Via Palestro, pochi minuti dopo le undici di sera. La Fiat Uno salta in aria. Cinque morti, diversi feriti, il padiglione d’arte contemporanea sventrato. Il terrorismo mafioso colpisce Milano. È il 27 luglio 1993. La Corte condanna sei persone come esecutori materiali. Altri due se ne aggiungeranno poco tempo dopo. Sono i fratelli Formoso, basisti e titolari del “pulciaio” a Caronno Pertusella dove viene nascosto l’esplosivo. L’elenco così si aggiorna a otto. La lista, però, è ancora incompleta. All’appello manca una persona. L’ultimo uomo della strage voluta dai corleonesi e perfezionata dai fratelli Graviano. Chi è e che ruolo ha avuto? Su questo indaga la Procura di Milano. Da oltre un anno, ormai, Ilda Boccassini spulcia atti, compulsa nomi, ascolta le intercettazioni. In calendario, il magistrato ha questo, ma anche la rete milanese dei Graviano: i loro interessi economici soprattutto. Così, in attesa di squadernare i rapporti meneghini dei boss di Brancaccio (arrestati a Milano il 29 gennaio 1994), il fronte criminale va definendosi con l’iscrizione nel registro degli indagati dell’ultimo uomo del 27 luglio 1993.
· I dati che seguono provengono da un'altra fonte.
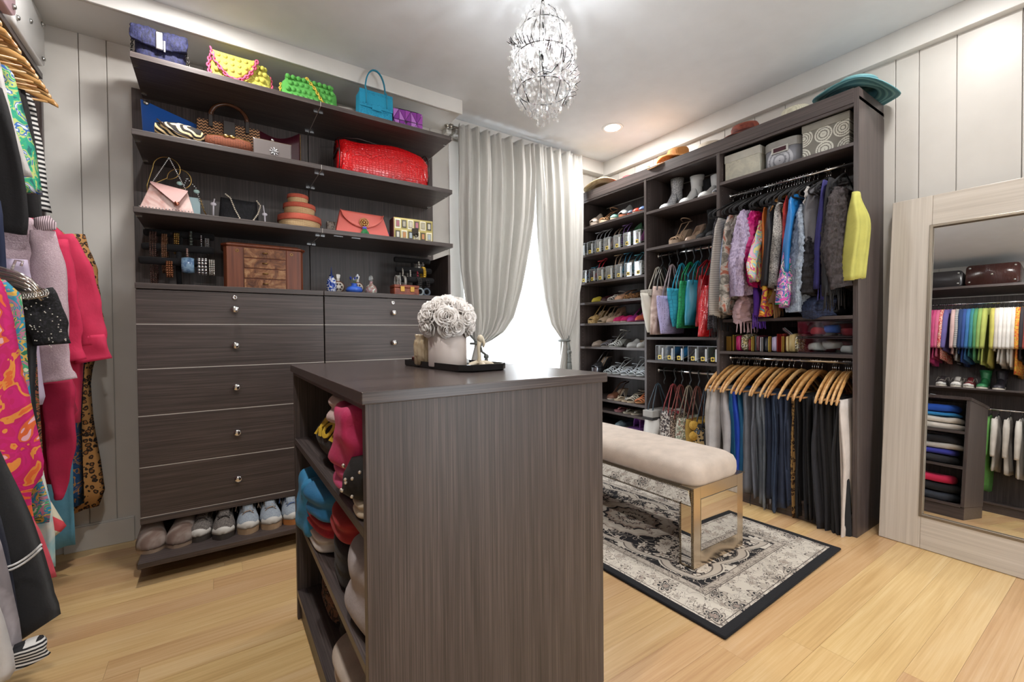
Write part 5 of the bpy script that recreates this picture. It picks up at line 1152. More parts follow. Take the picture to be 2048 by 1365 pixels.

Si tratta di Marcello Filippo Tutino, palermitano classe ‘61, fratello di quel Vittorio già condannato per via Palestro e la fallita strage dell’Olimpico. Attualmente, Marcello Tutino si trova in carcere con una condanna a undici anni per traffico d’armi assieme ai padrini della ‘ndrangheta. La vicenda viene raccontata da Gaspare Spatuzza durante due interrogatori davanti al Tribunale di Firenze. Si tratta delle audizioni del 3 e 9 febbraio scorso. Il killer di don Pino Pugliesi conferma di averne parlato più volte con la Boccassini, la quale, iscrivendo Tutino nel registro degli indagati dimostra di credere al mafioso di Brancaccio e di aver trovato i riscontri alle sue parole. E questo, in prospettiva, è un dato da non sottovalutare.
Spatuzza, così, racconta come avviene la pianificazione dell’attentato milanese. Comincia “in un’abitazione di corso dei Mille”, dove partecipano “Cosimo Lo Nigro, Francesco Giuliano, Giovanni Formoso e i fratelli Tutino”. Di più. Il summit “avviene nella casa della suocera di Marcello Tutino, lì abbiamo messo a punto il gruppo che doveva operare su Milano”. Dopodiché il collaboratore di giustizia entra nei particolari: “Marcello Tutino era stato allontanato negli anni Novanta. Non era a pieno titolo inserito in Cosa Nostra ma era vicino alla famiglia di Brancaccio”. Su di lui pesano certe “scorrettezze”. Ecco perché sale al Nord. “Si era trasferito – prosegue Spatuzza – a lavorare a Milano”. Per questo “era una persona che sapeva muoversi su Milano e quindi era utilissimo per la nostra situazione”.
Il racconto dell’ex braccio destro dei Graviano prosegue: “Una volta arrivati a Milano, fuori dalla stazione abbiamo trovato Marcello Tutino”. Con lui, Spatuzza assieme all’artificiere Cosimo Lo Nigro, si reca “in un’abitazione tipo villetta”. Si tratta del cascinale dei Formoso. Cosa succede qui è cosa nota. L’esplosivo viene scaricato. Il particolare ad oggi ancora ignoto è invece la presenza di Marcello Tutino che, tra l’altro, accompagna Spatuzza a rubare l’auto usata come bomba. Di nuovo Spatuzza: “Siamo usciti dalla casa di Formoso, io, Marcello Tutino e Giuliano Francesco, a compiere il furto della Fiat Uno”.
L’auto, infatti, verrà rubata in via Baldinucci poco dopo le 18,30 del 27 luglio. Ma chi c’era su quella Uno in via Palestro? Spatuzza non lo dice esplicitamente. Ma riferisce due dati. L’auto rubata viene consegnata ai fratelli Tutino e a Giovanni Formoso. Dopodiché il pentito colloca il solo Vittorio Tutino a bordo della Uno in via Palestro. Spatuzza, però, non sa dire quale fosse l’obiettivo dell’attentato. Sappiamo che la bomba esplode davanti al Pac. Ma sappiamo anche, e Spatuzza questo lo conferma, che “la macchina si è fermata prima”. Anzi fa di più: “Per certezza posso dire che non è stato centrato l’obiettivo”. L’ipotesi più concreta, sostengono gli investigatori, è che il luogo prescelto fosse il vicino Palazzo dei Giornali di piazza Cavour. Questi i fatti, che in parte aiutano a chiarire una delle stragi più oscure e inquietanti della storia italiana.